TASK BRIEF: Copy each line below in which the word "pixels" occurs.

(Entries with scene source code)
──────────────────────────────
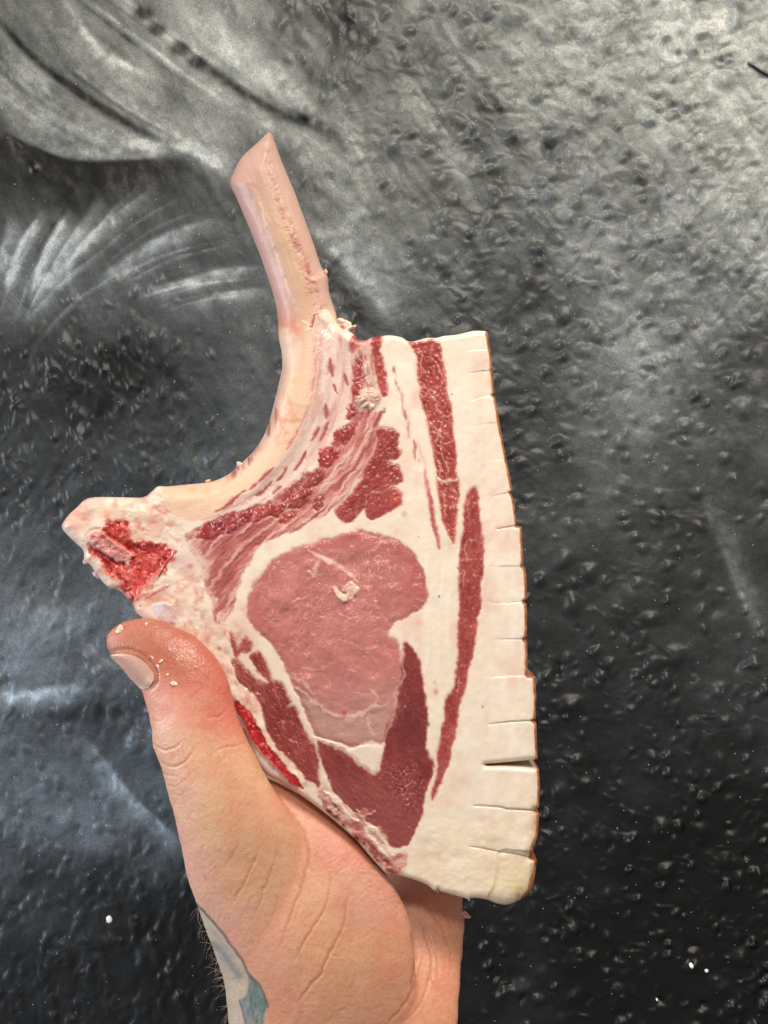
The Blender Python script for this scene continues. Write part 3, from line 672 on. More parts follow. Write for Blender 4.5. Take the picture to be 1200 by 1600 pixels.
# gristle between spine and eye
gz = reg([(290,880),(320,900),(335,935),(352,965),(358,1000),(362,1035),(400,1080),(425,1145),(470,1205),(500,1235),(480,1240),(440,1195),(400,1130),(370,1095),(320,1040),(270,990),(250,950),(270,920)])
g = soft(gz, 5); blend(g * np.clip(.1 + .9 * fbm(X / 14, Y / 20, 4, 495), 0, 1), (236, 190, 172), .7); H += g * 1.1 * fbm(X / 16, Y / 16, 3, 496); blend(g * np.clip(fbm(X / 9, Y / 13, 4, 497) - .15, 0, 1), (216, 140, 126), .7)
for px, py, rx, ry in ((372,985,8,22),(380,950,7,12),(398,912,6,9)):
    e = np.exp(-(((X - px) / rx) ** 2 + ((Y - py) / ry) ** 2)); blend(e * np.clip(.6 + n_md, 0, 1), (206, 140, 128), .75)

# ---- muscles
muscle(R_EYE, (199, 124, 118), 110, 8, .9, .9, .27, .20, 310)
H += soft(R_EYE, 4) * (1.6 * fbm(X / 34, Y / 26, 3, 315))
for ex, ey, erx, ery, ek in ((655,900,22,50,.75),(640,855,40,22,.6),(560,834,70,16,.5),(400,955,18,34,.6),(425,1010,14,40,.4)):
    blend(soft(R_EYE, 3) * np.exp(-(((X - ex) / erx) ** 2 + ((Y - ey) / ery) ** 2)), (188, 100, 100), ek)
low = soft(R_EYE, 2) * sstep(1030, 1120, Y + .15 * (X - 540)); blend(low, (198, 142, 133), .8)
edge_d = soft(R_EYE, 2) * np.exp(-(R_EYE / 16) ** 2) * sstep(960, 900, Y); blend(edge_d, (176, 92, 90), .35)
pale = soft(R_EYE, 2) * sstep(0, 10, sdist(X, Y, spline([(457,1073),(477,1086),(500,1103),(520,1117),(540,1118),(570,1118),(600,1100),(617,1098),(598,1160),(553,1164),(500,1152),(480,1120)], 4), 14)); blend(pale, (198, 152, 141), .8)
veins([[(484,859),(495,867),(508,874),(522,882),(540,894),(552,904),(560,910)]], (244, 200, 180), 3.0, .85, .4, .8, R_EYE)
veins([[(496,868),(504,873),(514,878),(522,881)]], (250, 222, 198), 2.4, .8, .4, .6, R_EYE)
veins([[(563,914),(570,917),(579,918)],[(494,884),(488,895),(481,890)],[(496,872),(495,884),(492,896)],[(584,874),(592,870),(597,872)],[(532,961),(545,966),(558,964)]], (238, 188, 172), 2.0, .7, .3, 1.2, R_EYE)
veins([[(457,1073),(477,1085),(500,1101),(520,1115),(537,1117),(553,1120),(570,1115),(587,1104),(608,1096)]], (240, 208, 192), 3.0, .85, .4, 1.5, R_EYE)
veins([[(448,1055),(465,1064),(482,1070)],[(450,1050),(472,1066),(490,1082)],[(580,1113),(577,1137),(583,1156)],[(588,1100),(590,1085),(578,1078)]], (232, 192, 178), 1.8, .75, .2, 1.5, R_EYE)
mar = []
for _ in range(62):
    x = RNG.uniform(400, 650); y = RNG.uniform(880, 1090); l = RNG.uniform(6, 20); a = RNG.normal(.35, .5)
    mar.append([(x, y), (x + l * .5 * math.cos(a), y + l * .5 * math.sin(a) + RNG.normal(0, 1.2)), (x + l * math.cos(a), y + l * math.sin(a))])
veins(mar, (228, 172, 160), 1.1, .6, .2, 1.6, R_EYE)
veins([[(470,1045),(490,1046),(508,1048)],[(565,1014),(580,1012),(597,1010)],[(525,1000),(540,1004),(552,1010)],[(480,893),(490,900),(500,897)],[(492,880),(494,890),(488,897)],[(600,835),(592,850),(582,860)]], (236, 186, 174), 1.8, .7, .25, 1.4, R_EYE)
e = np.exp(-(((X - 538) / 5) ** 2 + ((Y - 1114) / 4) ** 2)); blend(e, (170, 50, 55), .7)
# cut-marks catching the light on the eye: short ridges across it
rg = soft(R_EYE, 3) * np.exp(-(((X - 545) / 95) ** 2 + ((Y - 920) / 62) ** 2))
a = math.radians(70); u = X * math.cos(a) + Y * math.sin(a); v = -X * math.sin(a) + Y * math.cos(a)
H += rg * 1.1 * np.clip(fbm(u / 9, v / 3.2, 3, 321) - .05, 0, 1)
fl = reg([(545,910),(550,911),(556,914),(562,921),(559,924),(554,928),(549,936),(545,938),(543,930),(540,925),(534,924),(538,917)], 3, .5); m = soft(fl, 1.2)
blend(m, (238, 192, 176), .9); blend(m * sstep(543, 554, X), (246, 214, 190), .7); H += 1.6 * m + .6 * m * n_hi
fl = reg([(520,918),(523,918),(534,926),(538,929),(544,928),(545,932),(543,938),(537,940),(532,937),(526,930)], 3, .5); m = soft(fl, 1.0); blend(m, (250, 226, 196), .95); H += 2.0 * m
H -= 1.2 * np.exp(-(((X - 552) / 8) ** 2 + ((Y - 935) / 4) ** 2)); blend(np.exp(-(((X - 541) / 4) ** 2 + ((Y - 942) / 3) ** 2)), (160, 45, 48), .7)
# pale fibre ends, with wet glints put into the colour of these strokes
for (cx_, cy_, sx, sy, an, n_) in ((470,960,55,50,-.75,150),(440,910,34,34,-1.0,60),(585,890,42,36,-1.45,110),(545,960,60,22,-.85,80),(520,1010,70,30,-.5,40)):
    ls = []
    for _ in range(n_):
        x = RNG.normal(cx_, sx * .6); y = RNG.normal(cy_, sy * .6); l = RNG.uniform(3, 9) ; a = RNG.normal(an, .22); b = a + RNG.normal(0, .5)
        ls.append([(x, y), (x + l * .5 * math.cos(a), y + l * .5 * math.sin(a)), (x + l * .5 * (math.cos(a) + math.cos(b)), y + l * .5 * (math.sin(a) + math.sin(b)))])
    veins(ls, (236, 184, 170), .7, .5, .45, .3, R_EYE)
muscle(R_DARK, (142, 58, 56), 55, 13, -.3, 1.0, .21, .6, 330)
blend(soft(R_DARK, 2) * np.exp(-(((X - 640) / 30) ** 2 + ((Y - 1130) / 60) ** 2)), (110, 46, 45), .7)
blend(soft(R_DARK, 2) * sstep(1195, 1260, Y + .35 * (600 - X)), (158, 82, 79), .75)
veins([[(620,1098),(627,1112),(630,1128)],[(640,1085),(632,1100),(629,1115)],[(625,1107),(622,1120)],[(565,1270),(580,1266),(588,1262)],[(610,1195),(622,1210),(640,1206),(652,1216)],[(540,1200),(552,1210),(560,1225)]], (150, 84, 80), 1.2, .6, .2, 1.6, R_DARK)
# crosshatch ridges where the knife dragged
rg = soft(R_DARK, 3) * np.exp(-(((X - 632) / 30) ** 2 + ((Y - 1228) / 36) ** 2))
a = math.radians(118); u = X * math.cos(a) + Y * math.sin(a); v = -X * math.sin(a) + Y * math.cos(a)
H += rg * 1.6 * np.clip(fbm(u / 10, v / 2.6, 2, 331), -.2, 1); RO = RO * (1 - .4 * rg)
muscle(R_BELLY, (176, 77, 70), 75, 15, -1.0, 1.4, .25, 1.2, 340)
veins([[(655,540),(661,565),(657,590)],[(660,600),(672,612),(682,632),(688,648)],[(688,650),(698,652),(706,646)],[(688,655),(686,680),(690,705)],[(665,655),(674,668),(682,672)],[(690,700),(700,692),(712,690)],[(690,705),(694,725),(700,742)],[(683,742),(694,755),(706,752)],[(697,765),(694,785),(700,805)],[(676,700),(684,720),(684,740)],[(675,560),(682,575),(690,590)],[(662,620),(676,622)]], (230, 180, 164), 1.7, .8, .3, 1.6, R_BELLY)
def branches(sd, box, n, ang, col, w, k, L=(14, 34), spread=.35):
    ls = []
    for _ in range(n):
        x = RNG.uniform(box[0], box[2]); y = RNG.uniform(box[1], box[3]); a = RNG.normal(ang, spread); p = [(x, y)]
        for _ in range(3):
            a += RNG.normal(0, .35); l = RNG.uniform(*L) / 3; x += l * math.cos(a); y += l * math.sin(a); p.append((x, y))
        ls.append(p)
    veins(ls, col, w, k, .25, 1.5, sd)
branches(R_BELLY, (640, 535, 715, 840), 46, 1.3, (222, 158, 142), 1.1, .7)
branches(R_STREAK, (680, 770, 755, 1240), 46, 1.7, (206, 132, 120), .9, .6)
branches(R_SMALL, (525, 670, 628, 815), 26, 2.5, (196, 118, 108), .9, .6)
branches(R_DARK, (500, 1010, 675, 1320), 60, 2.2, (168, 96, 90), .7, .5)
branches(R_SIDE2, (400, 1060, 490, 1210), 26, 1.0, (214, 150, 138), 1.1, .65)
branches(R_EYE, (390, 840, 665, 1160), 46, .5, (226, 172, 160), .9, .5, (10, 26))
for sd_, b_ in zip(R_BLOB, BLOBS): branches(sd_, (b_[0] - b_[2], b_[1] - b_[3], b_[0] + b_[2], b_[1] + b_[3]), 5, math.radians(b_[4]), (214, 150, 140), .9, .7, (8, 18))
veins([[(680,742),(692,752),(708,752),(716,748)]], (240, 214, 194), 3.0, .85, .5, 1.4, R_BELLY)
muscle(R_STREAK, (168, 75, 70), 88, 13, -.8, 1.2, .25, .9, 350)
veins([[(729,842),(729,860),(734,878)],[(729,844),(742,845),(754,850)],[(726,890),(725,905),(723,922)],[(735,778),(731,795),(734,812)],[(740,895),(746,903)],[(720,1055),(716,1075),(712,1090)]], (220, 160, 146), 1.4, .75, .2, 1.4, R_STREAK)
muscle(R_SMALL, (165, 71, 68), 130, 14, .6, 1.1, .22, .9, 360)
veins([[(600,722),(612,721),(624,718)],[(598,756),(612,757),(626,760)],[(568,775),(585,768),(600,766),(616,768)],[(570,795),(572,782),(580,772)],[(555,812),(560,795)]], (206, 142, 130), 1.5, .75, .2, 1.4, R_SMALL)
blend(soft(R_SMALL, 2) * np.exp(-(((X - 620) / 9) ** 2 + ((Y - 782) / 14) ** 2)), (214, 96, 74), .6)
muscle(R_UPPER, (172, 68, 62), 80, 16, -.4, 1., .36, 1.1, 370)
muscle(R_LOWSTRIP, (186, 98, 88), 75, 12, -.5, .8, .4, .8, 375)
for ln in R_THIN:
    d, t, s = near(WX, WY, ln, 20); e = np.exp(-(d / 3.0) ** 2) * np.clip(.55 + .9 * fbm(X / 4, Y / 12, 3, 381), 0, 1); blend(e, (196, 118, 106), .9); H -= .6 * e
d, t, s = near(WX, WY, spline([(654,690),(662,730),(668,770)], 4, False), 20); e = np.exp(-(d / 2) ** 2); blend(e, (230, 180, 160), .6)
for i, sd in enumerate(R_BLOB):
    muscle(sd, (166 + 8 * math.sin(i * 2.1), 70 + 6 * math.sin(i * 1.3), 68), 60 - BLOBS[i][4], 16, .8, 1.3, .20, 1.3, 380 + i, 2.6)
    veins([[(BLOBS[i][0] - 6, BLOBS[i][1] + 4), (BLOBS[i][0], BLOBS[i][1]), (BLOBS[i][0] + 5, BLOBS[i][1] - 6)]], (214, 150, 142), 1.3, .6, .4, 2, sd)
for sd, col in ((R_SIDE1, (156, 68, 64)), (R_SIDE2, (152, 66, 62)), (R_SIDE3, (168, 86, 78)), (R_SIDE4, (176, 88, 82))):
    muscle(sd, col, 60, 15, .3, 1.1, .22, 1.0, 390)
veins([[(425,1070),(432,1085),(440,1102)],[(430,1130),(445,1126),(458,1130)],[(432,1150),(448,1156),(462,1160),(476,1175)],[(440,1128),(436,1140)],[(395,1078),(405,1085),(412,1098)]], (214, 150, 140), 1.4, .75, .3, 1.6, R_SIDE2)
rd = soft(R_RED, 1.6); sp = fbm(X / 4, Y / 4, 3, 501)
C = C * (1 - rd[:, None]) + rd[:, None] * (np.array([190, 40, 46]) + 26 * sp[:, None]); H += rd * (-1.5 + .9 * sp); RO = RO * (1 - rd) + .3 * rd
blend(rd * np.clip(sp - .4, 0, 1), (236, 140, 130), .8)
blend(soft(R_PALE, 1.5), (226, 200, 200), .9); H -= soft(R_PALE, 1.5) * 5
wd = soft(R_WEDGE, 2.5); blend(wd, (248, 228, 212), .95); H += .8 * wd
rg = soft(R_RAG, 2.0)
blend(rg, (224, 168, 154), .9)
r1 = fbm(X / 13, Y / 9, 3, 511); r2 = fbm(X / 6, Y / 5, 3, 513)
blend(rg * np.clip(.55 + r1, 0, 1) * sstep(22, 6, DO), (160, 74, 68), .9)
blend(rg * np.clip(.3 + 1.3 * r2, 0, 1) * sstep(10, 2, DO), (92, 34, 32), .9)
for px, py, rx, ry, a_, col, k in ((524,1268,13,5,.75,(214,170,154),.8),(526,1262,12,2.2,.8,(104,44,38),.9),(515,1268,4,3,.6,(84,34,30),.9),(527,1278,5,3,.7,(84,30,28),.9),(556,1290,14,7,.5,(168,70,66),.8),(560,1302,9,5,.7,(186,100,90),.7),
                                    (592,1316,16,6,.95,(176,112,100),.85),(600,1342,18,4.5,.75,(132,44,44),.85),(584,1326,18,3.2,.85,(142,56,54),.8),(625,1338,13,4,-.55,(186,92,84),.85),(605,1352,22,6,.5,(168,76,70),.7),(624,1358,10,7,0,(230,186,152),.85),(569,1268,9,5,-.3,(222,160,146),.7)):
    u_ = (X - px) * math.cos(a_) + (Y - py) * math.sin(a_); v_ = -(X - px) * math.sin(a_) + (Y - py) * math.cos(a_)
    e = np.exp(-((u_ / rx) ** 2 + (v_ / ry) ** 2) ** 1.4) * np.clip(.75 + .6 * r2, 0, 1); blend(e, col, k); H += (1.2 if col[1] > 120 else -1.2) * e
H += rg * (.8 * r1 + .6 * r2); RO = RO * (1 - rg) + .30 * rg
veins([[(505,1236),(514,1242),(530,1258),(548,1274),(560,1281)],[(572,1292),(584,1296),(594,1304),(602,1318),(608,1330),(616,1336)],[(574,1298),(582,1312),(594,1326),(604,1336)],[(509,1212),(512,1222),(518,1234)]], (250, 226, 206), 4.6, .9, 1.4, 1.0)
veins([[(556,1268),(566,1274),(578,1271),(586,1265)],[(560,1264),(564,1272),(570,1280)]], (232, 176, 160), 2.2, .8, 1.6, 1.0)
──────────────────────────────
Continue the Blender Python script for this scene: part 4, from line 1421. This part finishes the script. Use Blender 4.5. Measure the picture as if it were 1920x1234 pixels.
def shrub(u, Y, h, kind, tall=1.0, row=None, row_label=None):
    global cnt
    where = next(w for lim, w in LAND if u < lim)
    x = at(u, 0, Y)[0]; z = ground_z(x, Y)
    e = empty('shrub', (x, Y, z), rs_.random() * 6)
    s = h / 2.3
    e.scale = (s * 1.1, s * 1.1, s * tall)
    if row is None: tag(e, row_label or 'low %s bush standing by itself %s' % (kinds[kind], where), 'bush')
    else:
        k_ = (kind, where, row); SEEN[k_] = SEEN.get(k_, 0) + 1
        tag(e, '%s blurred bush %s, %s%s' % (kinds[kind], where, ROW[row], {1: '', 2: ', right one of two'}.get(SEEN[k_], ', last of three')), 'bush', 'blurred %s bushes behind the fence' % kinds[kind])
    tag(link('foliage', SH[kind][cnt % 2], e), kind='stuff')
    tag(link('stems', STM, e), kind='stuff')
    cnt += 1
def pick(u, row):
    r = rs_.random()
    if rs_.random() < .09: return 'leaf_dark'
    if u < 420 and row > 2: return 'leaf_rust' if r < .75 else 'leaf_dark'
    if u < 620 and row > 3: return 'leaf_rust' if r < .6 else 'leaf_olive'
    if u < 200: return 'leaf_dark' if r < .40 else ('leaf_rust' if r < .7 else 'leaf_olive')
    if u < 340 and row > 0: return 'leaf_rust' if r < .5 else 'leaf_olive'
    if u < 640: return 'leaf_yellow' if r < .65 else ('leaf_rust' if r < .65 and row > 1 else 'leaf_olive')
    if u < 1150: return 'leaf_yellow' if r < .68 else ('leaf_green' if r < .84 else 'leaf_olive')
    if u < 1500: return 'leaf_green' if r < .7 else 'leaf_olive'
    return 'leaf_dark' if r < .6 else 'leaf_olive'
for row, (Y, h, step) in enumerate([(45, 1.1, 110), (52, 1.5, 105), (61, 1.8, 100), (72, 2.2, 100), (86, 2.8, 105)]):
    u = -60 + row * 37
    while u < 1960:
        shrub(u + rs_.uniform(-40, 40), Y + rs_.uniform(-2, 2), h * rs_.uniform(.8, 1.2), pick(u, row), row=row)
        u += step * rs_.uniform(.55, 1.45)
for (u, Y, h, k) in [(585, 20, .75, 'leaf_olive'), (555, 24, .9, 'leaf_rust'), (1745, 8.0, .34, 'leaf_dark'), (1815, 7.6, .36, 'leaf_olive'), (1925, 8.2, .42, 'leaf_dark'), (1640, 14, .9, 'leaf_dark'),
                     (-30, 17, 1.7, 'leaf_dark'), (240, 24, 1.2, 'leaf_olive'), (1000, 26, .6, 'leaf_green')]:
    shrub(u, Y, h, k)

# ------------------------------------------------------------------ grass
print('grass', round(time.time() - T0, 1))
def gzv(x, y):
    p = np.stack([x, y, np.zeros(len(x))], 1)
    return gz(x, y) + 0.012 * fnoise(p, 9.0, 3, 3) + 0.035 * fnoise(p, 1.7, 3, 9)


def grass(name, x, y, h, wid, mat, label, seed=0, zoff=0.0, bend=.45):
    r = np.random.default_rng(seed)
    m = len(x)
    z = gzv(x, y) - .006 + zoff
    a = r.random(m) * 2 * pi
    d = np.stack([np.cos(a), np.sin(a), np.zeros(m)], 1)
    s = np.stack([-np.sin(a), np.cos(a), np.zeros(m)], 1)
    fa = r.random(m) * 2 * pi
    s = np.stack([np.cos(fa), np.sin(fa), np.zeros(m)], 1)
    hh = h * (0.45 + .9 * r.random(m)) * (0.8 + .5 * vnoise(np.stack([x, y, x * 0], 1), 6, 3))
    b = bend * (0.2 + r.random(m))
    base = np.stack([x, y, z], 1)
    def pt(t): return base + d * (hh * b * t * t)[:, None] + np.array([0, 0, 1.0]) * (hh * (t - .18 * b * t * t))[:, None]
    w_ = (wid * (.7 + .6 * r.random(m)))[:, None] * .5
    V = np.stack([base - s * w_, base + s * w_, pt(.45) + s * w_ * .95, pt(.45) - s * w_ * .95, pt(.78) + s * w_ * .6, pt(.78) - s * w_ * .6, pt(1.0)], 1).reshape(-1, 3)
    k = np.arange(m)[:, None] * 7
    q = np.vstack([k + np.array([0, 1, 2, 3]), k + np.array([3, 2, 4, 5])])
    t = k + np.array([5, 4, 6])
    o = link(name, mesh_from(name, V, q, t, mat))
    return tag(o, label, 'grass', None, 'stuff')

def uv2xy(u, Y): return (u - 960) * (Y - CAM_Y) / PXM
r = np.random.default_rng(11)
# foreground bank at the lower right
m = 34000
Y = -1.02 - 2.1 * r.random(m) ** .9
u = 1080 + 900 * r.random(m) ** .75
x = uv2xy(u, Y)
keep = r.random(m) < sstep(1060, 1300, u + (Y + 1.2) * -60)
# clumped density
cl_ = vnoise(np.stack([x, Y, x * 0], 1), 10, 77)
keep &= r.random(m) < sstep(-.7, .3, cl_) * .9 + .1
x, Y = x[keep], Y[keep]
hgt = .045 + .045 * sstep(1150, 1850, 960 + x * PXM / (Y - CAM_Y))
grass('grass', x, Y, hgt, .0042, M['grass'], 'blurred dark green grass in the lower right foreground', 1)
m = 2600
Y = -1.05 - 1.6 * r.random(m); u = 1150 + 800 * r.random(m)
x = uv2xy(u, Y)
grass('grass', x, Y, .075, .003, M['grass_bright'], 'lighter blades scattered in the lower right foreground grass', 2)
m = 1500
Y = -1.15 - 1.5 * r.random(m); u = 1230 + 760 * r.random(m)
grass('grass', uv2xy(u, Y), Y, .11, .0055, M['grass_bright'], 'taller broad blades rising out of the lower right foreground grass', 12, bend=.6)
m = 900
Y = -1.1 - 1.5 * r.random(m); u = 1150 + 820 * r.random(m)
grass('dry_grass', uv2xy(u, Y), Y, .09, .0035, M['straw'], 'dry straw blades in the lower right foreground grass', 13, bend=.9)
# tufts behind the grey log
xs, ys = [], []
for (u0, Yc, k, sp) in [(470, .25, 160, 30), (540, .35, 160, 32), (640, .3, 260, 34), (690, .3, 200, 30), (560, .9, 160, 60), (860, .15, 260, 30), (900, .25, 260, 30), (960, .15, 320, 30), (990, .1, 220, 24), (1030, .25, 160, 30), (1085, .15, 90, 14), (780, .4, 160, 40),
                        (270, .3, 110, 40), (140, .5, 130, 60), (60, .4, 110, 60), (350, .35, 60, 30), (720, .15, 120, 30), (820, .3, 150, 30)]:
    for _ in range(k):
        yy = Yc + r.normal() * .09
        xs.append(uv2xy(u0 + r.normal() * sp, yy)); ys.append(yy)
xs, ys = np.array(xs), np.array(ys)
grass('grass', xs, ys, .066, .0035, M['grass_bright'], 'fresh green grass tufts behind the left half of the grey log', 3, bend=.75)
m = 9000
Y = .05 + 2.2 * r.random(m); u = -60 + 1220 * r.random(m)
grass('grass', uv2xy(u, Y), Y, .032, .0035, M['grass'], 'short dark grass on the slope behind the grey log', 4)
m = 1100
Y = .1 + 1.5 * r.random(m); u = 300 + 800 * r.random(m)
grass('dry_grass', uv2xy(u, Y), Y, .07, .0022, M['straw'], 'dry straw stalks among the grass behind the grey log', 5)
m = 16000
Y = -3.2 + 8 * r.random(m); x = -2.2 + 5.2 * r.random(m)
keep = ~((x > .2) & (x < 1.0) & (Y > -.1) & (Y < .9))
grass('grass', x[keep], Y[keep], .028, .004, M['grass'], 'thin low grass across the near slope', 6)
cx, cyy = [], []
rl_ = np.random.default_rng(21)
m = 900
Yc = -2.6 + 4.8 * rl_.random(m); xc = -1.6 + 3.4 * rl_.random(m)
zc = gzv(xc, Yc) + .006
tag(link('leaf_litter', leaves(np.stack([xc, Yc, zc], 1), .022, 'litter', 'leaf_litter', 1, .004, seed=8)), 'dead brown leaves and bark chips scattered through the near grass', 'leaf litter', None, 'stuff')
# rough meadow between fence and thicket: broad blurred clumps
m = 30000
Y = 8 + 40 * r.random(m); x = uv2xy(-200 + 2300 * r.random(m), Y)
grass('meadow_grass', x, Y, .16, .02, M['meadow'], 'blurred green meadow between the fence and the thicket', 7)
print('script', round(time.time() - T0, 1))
──────────────────────────────
THE OUTPUT:
The Blender Python script for this scene continues. Write part 3, from line 672 on. More parts follow. Write for Blender 4.5. Take the picture to be 1200 by 1600 pixels.
Continue the Blender Python script for this scene: part 4, from line 1421. This part finishes the script. Use Blender 4.5. Measure the picture as if it were 1920x1234 pixels.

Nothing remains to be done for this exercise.